Much good can also be had by contempating the complex and paradoxical Gospel of Peace: Peace I leave with you; my peace I give to you; not as the world gives do I give to you. Let not your hearts be troubled, neither let them be afraid.
St. John, 14:27 You have heard that it was said to the men of old, 'You shall not kill; and whoever kills shall be liable to judgment.' But I say to you that every one who is angry with his brother shall be liable to judgment; whoever insults his brother shall be liable to the council, and whoever says, 'You fool!' shall be liable to the hell of fire.
St. Matt., 5:21-22 And behold, one of those who were with Jesus stretched out his hand and drew his sword, and struck the slave of the high priest, and cut off his ear. ` Then Jesus said to him, "Put your sword back into its place; for all who take the sword will perish by the sword."
St. Matt., 26:51-52. Do not think that I have come to bring peace on earth; I have not come to bring peace, but a sword.
St. Matt., 10:34The short answer is that these statements cannot be objectively reconciled, even in terms of Christianity. It is, in that treasured phrase -- "a mystery." Which immediately causes the objectivists (not necessarily unreasonably) to dismiss all religion as (I love this phrase) "nonsense on stilts." If, that is, you have signed onto objectivity and linear reason as the predetermining factors of existence.
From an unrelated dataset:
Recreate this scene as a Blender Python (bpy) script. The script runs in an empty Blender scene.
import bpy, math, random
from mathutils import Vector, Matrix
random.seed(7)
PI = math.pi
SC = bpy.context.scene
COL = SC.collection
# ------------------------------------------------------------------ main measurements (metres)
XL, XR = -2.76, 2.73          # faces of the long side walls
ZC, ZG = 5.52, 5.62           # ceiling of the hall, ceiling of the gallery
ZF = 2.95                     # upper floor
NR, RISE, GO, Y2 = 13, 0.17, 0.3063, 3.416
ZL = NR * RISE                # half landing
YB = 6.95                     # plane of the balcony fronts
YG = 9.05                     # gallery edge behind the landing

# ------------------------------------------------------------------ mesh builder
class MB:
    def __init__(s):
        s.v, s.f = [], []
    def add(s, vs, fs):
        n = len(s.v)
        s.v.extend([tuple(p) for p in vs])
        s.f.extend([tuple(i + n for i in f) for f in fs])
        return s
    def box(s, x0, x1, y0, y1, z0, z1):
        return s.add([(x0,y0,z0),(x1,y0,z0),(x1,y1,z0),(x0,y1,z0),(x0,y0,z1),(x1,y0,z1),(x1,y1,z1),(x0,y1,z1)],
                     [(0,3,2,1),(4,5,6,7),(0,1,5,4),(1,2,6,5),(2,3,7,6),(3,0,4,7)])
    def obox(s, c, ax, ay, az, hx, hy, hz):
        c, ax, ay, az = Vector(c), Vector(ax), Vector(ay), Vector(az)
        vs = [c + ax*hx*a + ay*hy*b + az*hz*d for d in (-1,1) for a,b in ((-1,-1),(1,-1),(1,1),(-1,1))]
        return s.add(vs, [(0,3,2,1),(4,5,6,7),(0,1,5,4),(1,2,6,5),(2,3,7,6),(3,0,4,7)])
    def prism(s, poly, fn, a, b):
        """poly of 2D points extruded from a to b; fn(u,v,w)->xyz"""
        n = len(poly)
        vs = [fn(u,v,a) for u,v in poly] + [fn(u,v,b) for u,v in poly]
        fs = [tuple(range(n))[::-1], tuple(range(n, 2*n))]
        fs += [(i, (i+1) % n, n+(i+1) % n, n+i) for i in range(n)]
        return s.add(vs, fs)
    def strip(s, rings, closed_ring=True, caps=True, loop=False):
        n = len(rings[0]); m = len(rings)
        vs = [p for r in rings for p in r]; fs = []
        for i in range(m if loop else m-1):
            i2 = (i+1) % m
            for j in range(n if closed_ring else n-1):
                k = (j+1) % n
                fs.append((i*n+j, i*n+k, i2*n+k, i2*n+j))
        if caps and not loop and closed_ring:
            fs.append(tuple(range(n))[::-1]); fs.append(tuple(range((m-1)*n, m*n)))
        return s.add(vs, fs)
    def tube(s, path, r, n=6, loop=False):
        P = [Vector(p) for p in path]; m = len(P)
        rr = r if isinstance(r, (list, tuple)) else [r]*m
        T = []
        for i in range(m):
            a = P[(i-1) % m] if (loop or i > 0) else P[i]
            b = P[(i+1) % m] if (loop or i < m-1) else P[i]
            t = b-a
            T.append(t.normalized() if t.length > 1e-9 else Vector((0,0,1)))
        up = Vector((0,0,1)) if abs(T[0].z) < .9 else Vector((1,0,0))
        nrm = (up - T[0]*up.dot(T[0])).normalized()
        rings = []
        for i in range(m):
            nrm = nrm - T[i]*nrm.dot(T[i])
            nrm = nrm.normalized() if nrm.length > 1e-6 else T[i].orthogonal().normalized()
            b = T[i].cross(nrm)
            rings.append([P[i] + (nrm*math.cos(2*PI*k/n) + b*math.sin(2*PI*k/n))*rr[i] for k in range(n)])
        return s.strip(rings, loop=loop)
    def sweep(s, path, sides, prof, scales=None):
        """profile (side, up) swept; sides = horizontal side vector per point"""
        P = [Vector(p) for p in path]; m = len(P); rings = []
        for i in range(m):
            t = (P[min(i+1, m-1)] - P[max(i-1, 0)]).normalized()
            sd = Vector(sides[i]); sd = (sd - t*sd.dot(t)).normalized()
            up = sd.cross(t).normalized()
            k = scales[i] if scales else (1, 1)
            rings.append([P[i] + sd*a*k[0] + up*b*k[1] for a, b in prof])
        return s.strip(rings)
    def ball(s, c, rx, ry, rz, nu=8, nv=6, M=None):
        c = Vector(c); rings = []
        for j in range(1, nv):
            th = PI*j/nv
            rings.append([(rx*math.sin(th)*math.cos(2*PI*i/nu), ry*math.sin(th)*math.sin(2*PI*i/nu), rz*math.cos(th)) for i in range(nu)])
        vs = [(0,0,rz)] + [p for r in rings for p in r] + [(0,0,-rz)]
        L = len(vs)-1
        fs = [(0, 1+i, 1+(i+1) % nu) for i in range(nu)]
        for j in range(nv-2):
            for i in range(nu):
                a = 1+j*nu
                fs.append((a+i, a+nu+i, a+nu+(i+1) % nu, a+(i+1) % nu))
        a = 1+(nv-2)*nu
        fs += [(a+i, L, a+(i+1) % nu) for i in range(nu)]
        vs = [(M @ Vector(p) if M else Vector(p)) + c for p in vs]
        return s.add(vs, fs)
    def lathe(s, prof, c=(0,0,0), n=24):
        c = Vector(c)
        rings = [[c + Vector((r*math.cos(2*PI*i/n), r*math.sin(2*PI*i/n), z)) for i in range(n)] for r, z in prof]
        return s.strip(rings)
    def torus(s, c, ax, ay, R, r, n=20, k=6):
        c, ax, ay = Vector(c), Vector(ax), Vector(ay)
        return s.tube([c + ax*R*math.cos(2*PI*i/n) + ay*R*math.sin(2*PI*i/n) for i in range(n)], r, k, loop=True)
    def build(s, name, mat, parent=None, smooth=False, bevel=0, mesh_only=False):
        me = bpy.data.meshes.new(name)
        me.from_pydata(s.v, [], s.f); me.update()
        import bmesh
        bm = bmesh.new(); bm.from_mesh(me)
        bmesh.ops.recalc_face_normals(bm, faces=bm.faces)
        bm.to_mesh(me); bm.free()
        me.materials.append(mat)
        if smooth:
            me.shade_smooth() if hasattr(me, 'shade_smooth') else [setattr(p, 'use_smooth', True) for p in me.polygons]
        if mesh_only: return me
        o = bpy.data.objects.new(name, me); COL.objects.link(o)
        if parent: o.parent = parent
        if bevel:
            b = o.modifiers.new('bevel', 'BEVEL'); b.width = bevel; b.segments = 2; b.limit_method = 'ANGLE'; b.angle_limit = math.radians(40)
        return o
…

Breaking the objective crutch is the point of these teachings. Physics is showing us that linear reason is not the basis of reality. As a fundamental attack on local/nonlocal, subject/object duality the consideraiton of these scriptural references and others in similar vein are as sublime as any koan, or quantum wave state superposition.

Those who seek East for contemplative practice find rich treasures in Zen, in Kannagara, (and more and more, I am beginning to find in kotodama also, recondite as it is). But they do themselves a disserevice to ignore the valuables in their own disused cupboards.

Traditional Christian teaching places the "Name of Jesus" above every other name. (Now during the re-roofing marathon we here on the Gulf Coast endured in the last two years, there were a number guys named Jesus substantially above me -- on various roofs. But I digress.) From a Christian perspective, acknowledging the "Name of Jesus"=God="I AM" as above every other name, literally subjects the objective reason to the power of the all-encompassing Subjective. "I AM" is declaratory, not explanatory.

Aikido is simply practice in this same type of direct subjective experience of other beings as one Being (tat tvam asi) on a smaller, less cosmic scale. O-Sensei did not set out to make anybody follow a religion, but to make every person's religion better through training in aiki.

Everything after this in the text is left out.